As for scientific rewards, the UAE’s probe, dubbed Hope, will use ultraviolet spectrometry to study Mars’s atmosphere and understand how and why hydrogen and oxygen escape into space. A gizmo on NASA’s rover that “breathes like a tree” will convert abundant atmospheric carbon dioxide into currently scarce oxygen that future astronauts could breathe or use to make rocket fuel. A drill on ESA’s rover will extract rock from an unprecedented two metres below the surface in the delta of a former river. The samples will be crushed and heated in a carousel of ovens to produce gases that may reveal signs of current or ancient microbial life. China’s rover will use ground-penetrating radar to seek ice pockets.
The space schedule for 2020 may also include the maiden launch of NASA’s SLS, the world’s biggest rocket. Virgin Galactic and Blue Origin may begin commercial suborbital flights for wealthy thrill-seekers. But it is ESA’s launch of a solar probe, scheduled for February 2020, that could prove to be of greatest import for Earthlings.
Solar Orbiter will be put into an elongated orbit that takes it close to the sun every five months. Instruments behind peep-holes in its heat shield will seek correlations between that star’s internal rumblings and its periodically fierce ejections of charged particles. These could knock out electrical grids and computers on Earth, potentially plunging entire continents into chaos and conflict. One such “coronal mass ejection” blew across the orbit of Earth in 2012, missing the planet by just a few days.

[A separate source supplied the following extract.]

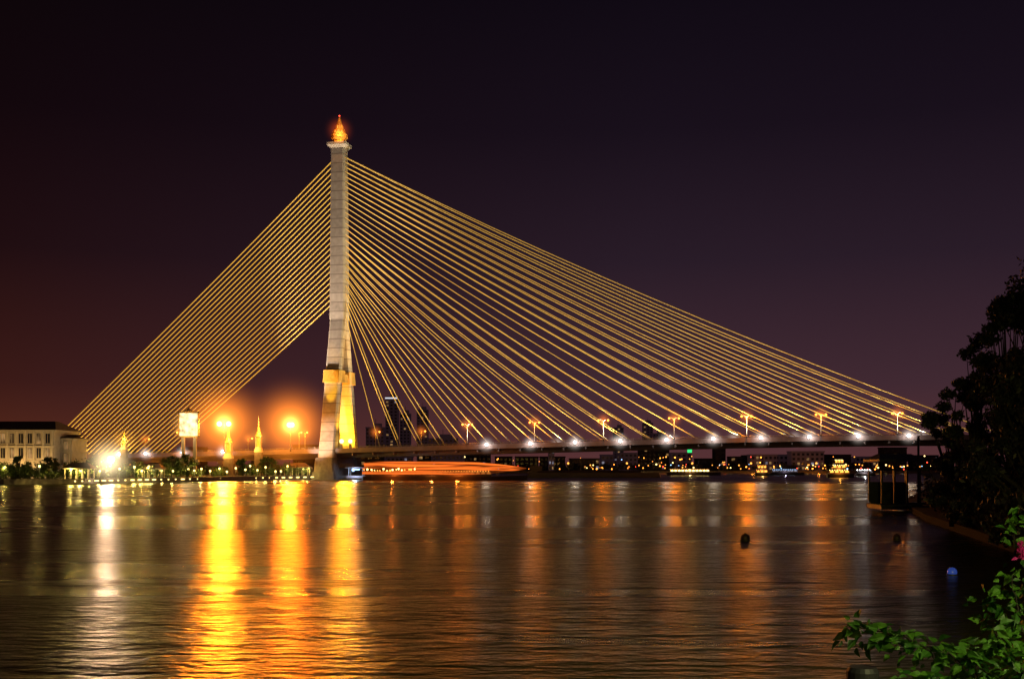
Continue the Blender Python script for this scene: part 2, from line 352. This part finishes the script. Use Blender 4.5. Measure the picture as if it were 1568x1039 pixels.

Solar Orbiter should be thought of as a form of “planetary defence”, says Ian Walters of Airbus, the craft’s European maker. Its data will help with the development of models that might allow an incoming burst of electronics-frying particles to be foreseen a few days before they strike Earth. Electrical grids and other equipment, he says, might then be temporarily switched off or otherwise protected. True, this lacks the glamour of exploring Mars, but it may be the noblest mission of 2020.